Pour être connue, l’expérience consignée dans ces pages doit être goûtée, et les mots ne pourront jamais dire ce qu’elle est. Le meilleur témoignage qui puisse en être donné, le plus riche en enseignements, est comparable au vol d’un oiseau dans le ciel, qui ne laisse aucune trace derrière lui. Plutôt que d’encombrer notre esprit, il réveille en nous un sentiment de beauté et de joie et nous donne envie de voler… dans une autre dimension. Dès lors, aucune disposition particulière, aucune méthodologie n’ont cours ici. C’est toujours le même élan du cœur qui s’exprime différemment.
Je serais heureux que ces lettres, qui pourront être lues au hasard, réveillent une soif chez le lecteur mais je ne souhaite pas qu’elles puissent l’étancher. L’eau qui peut étancher notre soif intérieure ne se trouve pas dans les mots mais au-delà. J’espère que le lecteur ne trouvera pas les miens assez séduisants pour lui permettre de s’y arrêter, mais qu’ils pourront le mener au seuil de sa propre sagesse en lui faisant faire un pas loin de son univers connu.
Les destinataires de mes lettres prenaient la liberté de les faire lire à des personnes de leur entourage. Selon les échos que je recevais, celles-ci les appréciaient comme si elles leur avaient été adressées personnellement. J’ai alors réalisé que derrière les identités individuelles, je m’adressais en réalité à ce que chaque être a d’impersonnel, c’est-à-dire d’universel en lui.
Plus encore, chaque fois que je relis mes écrits, je me demande si c’est bien de « moi » qu’ils émanent ou plutôt de « l’Etre Impersonnel » qui est en moi.

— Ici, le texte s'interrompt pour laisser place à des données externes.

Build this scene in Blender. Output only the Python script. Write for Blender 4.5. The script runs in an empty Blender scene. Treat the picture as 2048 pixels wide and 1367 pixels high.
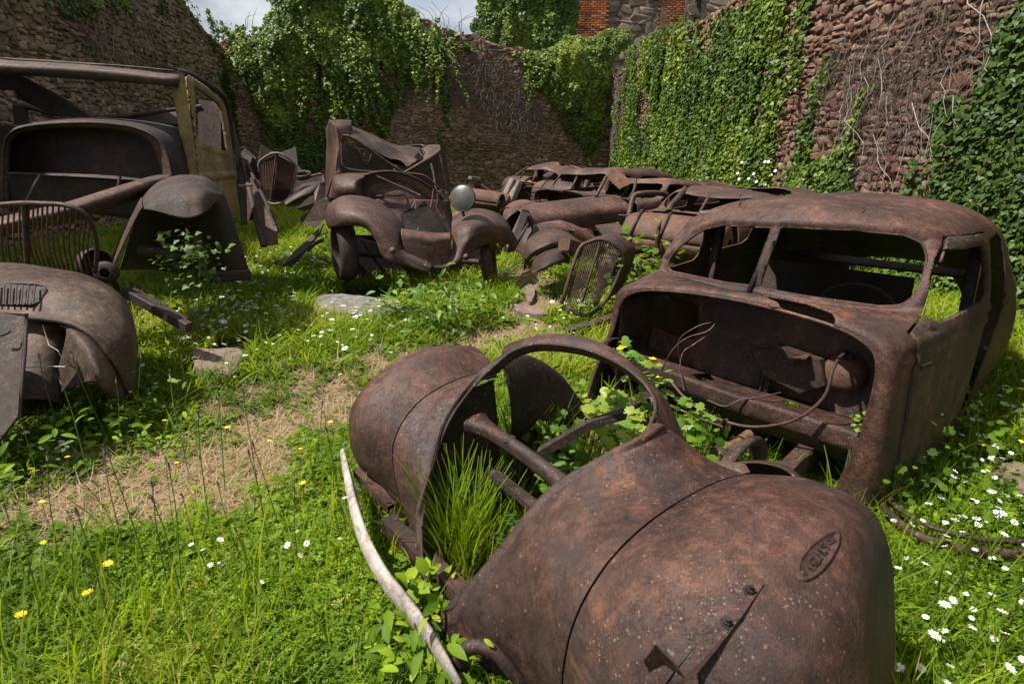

Habité par une soif inextinguible, j’ai entrepris dès l’âge de 19 ans — il y a de cela un demi-siècle déjà —, une quête inlassable du sens de l’Existence. Grâce à la profonde métamorphose qui s’est opérée à l’intérieur de moi, la soif est aujourd’hui toujours là mais la source d’eau vive qui l’étanche jaillit à présent sans interruption.